Selain itu, terdapat beberapa hal yang membedakan bank konvensional dan bank syariah. Berikut beberapa poin yang mendasari perbedaannya:
Prinsip dasar
Bank konvensional tidak memperhatikan dimensi moral yang berasal dari aturan agama, ujar Fauziah. Bank syariah mendasarkan nilai-nilainya pada adab dan akhlak sesuai kaidah agama Islam.
Bank konvensional melihat uang sebagai komoditas yang diperjualbelikan, tapi bank syariah memandang uang sebagai alat tukar. Prinsip bank syariah dalam mendapat keuntungan adalah melalui jual-beli barang (murabahah).
Kemudian, terkait dana, bank konvensional menumbuhkannya melalui pemberian bunga yang didapat dari pengelolaan pihak bank. Sementara, bank syariah menolak sistem bunga dan menerapkan sistem bagi hasil (mudharabah).
Produk yang ditawarkan
Bank konvensional hanya memiliki satu jenis produk, yaitu produk yang mendatangkan keuntungan. Namun, bank syariah memiliki sejumlah produk investasi seperti penyimpanan aset perusahaan/kustodian (wadiah), hutang atau pinjaman (qardh) atau kemitraan dengan sistem bagi hasil (syirkah).

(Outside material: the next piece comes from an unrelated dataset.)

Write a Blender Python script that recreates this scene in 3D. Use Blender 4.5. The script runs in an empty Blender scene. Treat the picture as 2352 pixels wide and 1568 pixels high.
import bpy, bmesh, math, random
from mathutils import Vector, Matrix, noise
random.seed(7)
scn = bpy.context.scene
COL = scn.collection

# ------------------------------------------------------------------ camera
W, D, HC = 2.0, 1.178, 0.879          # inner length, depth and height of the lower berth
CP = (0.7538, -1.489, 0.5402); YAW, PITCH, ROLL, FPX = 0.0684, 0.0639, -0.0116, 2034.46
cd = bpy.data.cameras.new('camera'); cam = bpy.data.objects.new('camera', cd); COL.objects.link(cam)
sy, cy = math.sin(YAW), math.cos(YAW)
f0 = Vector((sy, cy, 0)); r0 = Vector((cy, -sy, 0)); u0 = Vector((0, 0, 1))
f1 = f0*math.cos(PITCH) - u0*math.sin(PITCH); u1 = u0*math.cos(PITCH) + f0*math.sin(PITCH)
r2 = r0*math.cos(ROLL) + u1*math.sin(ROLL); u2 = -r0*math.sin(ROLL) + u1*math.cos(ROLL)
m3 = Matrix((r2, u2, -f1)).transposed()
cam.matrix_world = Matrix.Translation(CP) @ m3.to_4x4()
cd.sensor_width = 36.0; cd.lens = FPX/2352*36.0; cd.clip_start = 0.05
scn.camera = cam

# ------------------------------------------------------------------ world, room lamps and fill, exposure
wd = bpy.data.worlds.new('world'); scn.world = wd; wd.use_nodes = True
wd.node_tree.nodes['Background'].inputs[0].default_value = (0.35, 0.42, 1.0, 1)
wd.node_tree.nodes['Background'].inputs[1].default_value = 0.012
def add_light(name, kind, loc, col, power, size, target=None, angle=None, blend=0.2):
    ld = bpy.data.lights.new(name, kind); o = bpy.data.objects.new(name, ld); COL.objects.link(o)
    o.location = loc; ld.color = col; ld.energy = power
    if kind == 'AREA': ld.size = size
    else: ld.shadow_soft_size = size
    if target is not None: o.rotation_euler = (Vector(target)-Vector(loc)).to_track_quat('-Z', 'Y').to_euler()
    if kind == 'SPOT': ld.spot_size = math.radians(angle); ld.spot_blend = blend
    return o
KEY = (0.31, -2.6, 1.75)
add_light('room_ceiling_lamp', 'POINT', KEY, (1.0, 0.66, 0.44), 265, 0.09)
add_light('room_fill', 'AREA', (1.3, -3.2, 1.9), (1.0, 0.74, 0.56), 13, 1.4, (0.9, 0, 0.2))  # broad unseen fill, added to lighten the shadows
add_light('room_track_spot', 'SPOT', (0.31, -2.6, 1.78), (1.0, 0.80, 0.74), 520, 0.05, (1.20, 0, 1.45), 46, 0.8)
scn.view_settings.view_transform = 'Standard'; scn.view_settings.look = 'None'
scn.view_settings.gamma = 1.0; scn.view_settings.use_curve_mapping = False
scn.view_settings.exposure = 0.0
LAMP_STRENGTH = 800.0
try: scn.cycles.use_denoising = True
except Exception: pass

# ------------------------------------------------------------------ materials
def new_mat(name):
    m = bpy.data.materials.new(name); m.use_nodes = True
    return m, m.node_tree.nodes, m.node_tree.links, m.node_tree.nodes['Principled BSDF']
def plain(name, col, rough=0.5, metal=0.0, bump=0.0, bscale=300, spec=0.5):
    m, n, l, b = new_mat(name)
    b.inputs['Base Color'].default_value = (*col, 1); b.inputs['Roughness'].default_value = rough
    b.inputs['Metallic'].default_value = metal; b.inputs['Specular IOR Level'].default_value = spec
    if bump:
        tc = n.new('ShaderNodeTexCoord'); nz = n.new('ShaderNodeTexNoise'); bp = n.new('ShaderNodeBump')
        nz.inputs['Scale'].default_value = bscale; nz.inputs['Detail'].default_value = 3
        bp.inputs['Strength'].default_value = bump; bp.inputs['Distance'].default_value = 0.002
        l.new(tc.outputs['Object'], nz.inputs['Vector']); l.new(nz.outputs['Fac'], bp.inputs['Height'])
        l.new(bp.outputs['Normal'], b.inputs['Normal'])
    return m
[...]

Selain itu, bank syariah juga memiliki sejumlah produk finansial seperti jual-beli barang (murabahah), penyertaan modal (musyarakah), pemberian modal untuk membeli barang, lalu barang disewakan kepada pihak tertentu (ijarah), baik disertai atau tanpa pergantian kepemilikan.
Lingkup bisnis
Berdasar pada pemenuhan keuntungan sebesar-besarnya, ruang lingkup bisnis bank konvensional biasanya tidak mempertimbangkan etika dan moral agama islam. Setiap jenis bisnis di sektor yang beragam pun diizinkan.
Sebaliknya, bank syariah amat terikat pada hukum syariah yang sangat mempertimbangkan etika dan moral Islam. Bisnis-bisnis yang dianggap tidak etis dalam Islam seperti minuman keras atau hiburan malam takkan lolos kerja sama dengan bank syariah.
Risiko Usaha
Bank konvensional tidak memikirkan risiko yang mungkin dihadapi nasabahnya. Begitu pun juga nasabah yang tidak perlu memikirkan risiko yang mungkin terjadi pada bank tempat mereka menyimpan dana.
Sebaliknya, bank syariah menerapkan hubungan rekanan antara nasabah dan bank. Hal ini membuat semua hal yang terjadi ditanggung secara bersama-sama, baik keuntungan maupun kerugian. Adapun prinsip yang diterapkan seperti peribahasa “berat sama dipikul, ringan sama dijinjing”.
Sistem pengawasan
Perbedaan bank syariah dan bank konvensional juga terletak pada sistem pengawasannya. Layaknya perusahaan pada umumnya, struktur pengawasan di bank konvensional diambil oleh dewan komisaris.
Namun, pada bank syariah, fungsi pengawasan memiliki struktur yang lebih rumit. Tidak hanya dewan komisaris, tetapi dewan pengawas syariah hingga dewan syariah nasional pun memiliki peran dalam mengawasi jalannya perusahaan.